Model-based control of the air fuel ratio for gasoline direct injection engines via advanced co-simulation: an approach to reduce the development cycle of engine control systems

Nowadays, the precise control of the air fuel ratio (AFR) in spark ignition (SI) engines plays a crucial role in meeting the more and more restrictive standard emissions for the passenger cars and the fuel economy required by the automotive market as well. To attain this demanding goal, the development of an advanced AFR control strategy embedding highly predictive models becomes mandatory for the next generation of electronic control unit (ECU).
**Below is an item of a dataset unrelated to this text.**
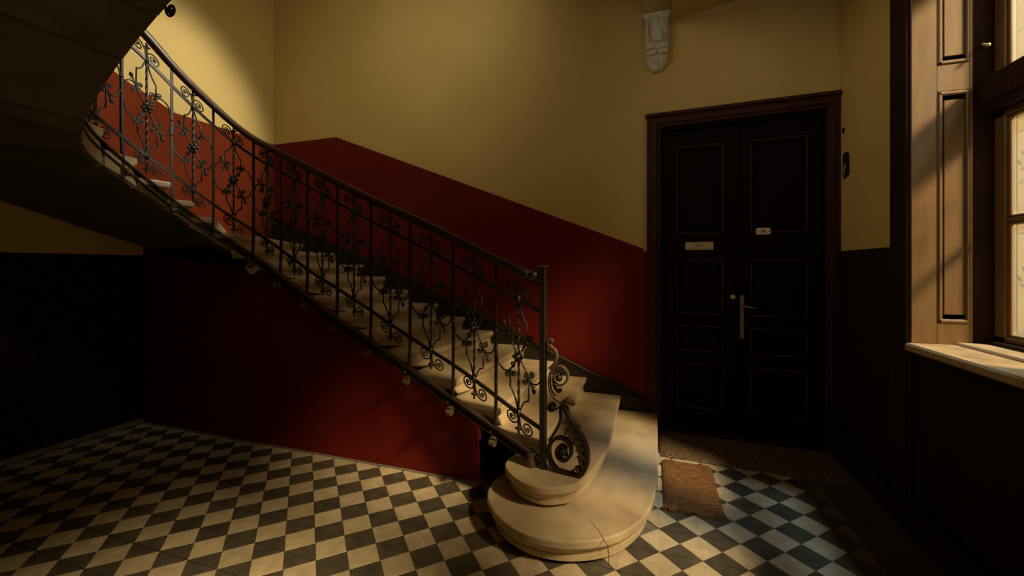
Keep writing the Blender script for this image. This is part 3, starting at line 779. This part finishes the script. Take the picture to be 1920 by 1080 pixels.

Conversely, the adoption of more complex control strategies affects the development time of the ECU increasing the time-to-market of new engine models. In this paper to solve the AFR control problem for gasoline direct injection (GDI) and to speed up the design of the entire control system, a gain scheduling PI model-based control strategy is proposed. To this aim, AFR dynamics are modeled via a first order time delay system whose parameters vary strongly with the fresh air mass entering the cylinders. Nonlinear relations have been found to describe the behavior of model parameters in function of air mass. Closed loop performances, when this novel controller is nested in the control loop, are compared to those provided by the classical PI Ziegler–Nichols control action with respect to different cost functions. Model validation as well as the effectiveness of the control design are carried out by means of ECU-1D engine co-simulation environment for a wide range of engine working conditions. The combination in one integrated designing environment of control systems and virtual engine, simulated through high predictive commercial one dimensional code, becomes a high predictive tool for automotive control engineers and enables fast prototyping.